Quali campioni ha incontrato?
«Tanti da non ricordarli nemmeno più. Io non avevo paura nell’affrontarli, ma loro sì perché ero bravo nel dribblarli, anche se, in cambio, mi prendevo gran belle botte alle gambe. Mi hanno marcato campioni come Giacinto Facchetti, terzino sinistro, e Tarcisio Burgnich, terzino destro dell’Inter, poi Sandro Mazzola. Ho giocato anche contro Pelè, quando ero al Genoa, in un’amichevole con il Santos in cui giocavano i più bravi campioni del Brasile».
Forse erano anche tempi in cui il calcio era diverso.
«Sì, lo era; dopo le partite si andava a mangiare tutti assieme, i brasiliani erano i più simpatici e facevano delle belle balle».
Come è stato mettere radici a Rovereto, dopo una carriera in giro che l’ha fatta immortalare come uno dei migliori attaccanti dell’epoca?

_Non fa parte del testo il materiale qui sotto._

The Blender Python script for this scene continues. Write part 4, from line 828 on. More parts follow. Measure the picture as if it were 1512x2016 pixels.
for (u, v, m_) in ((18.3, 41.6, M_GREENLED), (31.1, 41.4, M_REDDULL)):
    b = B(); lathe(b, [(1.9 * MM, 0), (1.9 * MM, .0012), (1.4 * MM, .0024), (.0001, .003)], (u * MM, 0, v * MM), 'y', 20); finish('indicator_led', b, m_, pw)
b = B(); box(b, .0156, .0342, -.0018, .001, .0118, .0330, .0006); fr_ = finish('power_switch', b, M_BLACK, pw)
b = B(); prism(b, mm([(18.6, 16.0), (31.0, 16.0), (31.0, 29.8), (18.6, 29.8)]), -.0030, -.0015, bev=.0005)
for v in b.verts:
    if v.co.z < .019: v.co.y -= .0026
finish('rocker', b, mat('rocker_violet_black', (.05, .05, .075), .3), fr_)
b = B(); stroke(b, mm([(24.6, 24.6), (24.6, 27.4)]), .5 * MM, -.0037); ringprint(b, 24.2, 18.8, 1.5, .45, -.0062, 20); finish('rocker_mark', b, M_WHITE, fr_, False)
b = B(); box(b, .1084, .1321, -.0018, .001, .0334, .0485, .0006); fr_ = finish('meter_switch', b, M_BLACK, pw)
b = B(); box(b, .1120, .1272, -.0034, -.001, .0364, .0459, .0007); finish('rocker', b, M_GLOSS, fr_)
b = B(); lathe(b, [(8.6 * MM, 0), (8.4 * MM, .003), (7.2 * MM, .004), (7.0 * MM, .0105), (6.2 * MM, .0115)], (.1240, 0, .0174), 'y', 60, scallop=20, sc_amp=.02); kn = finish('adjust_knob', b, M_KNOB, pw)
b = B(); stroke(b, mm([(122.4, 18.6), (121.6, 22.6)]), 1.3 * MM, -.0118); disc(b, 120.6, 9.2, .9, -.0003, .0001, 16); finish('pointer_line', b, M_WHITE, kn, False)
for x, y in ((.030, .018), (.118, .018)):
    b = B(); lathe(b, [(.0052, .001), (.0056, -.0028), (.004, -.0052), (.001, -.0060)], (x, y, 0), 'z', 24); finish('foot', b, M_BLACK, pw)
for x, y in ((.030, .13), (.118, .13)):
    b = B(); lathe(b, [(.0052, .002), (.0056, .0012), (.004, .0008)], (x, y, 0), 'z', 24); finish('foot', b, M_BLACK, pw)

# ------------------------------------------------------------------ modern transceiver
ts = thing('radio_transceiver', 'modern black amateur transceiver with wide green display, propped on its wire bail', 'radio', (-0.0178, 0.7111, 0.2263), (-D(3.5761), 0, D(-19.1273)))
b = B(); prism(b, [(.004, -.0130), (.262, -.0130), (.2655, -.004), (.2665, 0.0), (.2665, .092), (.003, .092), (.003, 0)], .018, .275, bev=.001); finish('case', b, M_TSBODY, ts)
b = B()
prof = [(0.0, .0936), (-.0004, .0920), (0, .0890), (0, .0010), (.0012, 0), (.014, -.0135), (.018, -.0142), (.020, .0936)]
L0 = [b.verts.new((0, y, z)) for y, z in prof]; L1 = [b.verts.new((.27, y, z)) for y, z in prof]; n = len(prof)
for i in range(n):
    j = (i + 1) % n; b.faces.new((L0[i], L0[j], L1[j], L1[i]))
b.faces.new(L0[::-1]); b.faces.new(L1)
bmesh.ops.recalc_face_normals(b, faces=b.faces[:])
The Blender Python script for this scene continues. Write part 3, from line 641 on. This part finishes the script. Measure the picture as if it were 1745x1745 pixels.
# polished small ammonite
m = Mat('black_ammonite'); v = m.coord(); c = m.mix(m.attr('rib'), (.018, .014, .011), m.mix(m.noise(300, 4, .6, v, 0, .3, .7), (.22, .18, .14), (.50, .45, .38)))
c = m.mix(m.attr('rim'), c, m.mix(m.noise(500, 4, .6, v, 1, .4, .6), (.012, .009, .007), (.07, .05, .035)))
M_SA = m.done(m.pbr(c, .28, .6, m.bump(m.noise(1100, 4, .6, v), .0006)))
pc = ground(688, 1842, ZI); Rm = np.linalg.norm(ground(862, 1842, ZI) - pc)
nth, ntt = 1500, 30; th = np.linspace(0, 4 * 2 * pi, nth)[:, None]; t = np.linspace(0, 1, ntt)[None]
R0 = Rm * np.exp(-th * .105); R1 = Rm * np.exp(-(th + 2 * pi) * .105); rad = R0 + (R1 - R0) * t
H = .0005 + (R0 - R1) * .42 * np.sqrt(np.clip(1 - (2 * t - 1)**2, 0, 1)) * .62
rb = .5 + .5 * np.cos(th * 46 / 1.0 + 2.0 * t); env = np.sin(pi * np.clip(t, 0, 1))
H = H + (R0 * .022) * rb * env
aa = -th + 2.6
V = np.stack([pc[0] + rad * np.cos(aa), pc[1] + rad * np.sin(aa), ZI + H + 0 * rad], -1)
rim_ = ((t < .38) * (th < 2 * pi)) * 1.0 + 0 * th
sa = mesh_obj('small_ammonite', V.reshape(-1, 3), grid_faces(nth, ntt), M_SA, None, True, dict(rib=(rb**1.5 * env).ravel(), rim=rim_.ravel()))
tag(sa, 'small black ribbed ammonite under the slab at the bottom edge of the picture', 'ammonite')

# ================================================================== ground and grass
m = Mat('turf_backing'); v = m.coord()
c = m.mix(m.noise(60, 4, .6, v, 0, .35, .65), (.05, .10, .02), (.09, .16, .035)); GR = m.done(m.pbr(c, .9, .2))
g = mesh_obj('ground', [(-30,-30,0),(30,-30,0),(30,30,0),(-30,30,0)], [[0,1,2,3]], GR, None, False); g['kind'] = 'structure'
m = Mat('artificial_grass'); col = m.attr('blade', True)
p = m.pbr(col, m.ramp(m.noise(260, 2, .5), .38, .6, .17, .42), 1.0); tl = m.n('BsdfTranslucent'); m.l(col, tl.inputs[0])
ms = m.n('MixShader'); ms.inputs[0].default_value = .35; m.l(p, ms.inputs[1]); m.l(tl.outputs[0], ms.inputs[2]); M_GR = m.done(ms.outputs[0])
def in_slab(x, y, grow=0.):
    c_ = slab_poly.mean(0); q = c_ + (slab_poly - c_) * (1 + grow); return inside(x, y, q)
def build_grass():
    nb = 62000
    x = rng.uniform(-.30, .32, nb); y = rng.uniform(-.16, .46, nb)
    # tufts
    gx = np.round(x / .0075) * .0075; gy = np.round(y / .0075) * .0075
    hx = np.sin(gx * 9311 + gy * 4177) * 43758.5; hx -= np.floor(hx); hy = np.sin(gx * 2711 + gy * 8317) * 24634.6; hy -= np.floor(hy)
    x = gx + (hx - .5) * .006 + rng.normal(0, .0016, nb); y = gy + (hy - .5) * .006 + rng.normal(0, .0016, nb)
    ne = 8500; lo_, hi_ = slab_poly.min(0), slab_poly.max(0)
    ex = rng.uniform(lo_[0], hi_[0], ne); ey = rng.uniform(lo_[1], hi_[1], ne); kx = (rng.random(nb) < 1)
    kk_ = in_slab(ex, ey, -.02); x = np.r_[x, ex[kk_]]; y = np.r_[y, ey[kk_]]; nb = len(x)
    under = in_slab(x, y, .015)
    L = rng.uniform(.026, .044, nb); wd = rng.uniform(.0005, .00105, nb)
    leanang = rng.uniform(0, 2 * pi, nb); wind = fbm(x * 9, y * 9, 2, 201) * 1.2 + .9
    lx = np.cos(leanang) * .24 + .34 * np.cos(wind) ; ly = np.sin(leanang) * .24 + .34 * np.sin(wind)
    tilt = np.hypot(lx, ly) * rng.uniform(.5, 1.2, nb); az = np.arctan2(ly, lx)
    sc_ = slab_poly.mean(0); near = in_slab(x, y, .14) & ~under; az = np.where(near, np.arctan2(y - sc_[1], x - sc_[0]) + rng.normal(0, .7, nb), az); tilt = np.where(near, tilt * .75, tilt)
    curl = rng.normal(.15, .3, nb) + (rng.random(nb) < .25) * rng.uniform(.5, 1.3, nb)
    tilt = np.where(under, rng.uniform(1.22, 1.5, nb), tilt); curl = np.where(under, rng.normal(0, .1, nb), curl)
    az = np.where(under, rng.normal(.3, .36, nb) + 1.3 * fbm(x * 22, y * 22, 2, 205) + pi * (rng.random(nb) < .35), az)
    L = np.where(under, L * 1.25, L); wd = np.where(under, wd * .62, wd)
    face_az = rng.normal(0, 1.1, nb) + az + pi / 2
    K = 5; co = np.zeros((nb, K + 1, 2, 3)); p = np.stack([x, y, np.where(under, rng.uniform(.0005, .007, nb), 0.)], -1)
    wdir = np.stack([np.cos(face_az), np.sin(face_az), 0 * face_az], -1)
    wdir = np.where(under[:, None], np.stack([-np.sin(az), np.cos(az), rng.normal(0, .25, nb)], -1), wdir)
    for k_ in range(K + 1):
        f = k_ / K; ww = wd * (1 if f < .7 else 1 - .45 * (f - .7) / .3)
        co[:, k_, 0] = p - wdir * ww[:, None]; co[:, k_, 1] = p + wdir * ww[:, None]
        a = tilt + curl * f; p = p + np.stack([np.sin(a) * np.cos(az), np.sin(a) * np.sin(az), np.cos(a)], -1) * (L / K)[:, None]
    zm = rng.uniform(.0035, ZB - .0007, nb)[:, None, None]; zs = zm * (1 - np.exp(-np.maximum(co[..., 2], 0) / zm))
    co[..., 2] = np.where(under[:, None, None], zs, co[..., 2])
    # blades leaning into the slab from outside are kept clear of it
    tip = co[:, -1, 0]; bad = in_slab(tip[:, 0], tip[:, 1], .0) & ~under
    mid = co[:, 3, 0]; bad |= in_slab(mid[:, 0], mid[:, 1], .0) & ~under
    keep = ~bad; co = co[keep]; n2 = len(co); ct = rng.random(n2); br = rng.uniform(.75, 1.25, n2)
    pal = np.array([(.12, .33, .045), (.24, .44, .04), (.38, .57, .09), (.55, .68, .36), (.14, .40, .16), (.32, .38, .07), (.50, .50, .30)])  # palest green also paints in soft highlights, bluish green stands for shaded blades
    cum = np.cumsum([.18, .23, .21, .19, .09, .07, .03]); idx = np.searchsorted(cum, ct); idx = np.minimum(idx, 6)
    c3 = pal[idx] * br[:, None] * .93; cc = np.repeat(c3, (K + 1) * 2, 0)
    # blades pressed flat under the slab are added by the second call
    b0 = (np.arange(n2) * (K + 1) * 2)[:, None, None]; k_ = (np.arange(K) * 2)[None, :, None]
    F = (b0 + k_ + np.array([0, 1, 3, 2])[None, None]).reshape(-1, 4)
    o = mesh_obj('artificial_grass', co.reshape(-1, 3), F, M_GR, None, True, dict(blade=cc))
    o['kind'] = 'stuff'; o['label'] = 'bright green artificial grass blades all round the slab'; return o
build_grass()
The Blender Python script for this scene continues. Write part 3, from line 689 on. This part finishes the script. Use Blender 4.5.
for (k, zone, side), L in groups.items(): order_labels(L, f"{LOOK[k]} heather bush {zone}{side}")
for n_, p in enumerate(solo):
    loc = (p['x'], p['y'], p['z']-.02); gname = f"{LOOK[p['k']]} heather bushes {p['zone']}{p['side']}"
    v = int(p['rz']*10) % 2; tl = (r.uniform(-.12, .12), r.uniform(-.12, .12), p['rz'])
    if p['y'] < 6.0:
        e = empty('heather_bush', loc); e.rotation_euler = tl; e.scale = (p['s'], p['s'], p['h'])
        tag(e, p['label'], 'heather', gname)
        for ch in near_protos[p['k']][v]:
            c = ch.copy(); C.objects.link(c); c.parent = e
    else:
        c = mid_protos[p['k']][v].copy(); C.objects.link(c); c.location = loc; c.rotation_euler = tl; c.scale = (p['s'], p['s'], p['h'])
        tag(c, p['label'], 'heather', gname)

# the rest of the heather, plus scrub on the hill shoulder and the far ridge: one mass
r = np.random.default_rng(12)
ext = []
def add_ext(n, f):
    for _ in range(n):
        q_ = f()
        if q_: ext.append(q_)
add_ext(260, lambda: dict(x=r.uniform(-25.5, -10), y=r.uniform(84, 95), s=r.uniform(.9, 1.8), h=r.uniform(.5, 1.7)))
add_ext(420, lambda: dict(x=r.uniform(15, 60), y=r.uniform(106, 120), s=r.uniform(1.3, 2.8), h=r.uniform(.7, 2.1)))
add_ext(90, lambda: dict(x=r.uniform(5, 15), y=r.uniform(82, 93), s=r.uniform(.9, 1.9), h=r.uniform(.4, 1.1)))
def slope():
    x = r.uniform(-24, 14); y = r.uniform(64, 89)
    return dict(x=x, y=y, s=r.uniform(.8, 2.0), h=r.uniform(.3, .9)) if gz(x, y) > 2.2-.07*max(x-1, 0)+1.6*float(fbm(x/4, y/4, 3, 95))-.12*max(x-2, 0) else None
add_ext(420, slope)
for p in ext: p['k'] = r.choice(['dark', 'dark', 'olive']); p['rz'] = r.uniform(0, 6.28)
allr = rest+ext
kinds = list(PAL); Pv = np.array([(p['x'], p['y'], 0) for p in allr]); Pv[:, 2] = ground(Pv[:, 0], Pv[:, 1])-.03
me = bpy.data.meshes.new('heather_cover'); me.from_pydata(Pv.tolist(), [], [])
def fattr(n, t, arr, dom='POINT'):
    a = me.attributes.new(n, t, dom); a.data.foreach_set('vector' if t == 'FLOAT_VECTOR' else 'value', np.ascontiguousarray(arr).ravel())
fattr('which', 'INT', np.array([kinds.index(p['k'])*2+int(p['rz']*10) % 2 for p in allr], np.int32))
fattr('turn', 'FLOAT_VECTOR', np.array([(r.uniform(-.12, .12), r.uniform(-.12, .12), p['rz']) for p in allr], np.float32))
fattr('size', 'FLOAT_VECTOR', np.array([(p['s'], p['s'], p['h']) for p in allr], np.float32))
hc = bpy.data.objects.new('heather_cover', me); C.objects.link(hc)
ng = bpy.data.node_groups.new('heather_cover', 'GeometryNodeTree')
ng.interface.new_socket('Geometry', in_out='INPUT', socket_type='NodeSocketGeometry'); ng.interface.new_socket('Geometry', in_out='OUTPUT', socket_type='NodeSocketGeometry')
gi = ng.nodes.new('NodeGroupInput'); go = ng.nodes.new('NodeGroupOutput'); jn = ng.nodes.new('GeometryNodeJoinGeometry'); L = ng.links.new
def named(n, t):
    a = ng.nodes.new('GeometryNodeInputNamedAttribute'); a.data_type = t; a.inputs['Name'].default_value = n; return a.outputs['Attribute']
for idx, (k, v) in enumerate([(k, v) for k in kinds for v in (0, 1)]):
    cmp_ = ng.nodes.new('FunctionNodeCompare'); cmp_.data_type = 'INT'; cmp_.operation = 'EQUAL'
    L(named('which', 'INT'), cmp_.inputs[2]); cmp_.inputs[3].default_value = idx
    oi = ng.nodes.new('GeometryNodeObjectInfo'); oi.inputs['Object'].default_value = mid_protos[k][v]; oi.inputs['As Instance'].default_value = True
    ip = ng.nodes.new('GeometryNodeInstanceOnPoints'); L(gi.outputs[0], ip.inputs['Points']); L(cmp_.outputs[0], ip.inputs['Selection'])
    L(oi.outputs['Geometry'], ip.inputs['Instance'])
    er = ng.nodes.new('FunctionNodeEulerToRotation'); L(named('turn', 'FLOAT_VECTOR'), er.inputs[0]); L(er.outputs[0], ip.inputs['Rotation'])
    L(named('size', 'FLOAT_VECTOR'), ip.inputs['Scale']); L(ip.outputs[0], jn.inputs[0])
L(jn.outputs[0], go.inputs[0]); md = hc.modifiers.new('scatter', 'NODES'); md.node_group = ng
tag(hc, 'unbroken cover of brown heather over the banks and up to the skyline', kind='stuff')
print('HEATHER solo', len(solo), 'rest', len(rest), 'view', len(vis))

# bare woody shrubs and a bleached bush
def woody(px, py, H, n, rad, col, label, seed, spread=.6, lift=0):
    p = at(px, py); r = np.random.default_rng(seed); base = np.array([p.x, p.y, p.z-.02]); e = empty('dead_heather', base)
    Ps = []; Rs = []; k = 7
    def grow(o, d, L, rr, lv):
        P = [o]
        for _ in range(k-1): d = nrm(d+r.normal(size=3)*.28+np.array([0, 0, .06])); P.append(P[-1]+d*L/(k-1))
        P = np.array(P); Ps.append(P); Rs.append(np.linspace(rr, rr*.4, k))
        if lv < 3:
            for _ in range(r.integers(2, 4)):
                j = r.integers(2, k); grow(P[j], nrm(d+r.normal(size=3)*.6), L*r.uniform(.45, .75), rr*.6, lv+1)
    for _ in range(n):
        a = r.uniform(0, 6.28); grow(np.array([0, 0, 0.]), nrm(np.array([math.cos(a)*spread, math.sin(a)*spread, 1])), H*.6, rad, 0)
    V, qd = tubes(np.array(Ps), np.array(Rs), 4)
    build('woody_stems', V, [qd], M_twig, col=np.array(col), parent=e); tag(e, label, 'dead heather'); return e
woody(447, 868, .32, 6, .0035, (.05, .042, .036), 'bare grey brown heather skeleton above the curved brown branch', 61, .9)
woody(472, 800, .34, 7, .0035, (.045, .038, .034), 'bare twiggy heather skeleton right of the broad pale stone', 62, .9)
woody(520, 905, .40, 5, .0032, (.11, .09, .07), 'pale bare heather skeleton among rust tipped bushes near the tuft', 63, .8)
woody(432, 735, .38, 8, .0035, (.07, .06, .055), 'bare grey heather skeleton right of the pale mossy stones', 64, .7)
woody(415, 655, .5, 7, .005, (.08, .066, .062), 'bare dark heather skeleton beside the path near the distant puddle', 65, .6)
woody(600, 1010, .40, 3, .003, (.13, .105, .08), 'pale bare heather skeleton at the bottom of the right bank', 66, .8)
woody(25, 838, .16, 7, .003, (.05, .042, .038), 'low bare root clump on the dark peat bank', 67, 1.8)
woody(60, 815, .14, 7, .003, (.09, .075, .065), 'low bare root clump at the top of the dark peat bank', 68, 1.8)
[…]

«Positivo, mi sono sempre trovato bene, anche se veneti e vicentini sono più brillanti dei roveretani. Ma qui ho tantissimi amici. Certamente, appena arrivato avrei voluto avere un negozio nuovo e più ampio di questo, ma allora c’erano regolamenti comunali molto rigidi, che prevedevano l’esistenza di un determinato spazio tra negozi che trattavano lo stesso genere merceologico. Così ho dovuto accontentarmi di occupare la bottega di abbigliamento sportivo che già esisteva, questa, di Via Paoli».
Ora, con la chiusura del negozio, come pensa di passare il tempo?
«Eh, non certo in montagna a cercare funghi, come facevo con mia moglie. Adesso devo stare tranquillo per la mia salute, ma ho tanti amici con cui dialogare; questo negozio è stato un punto di forza, un ritrovo per tutti quelli che volevano un caffè. Continueremo a prenderlo assieme».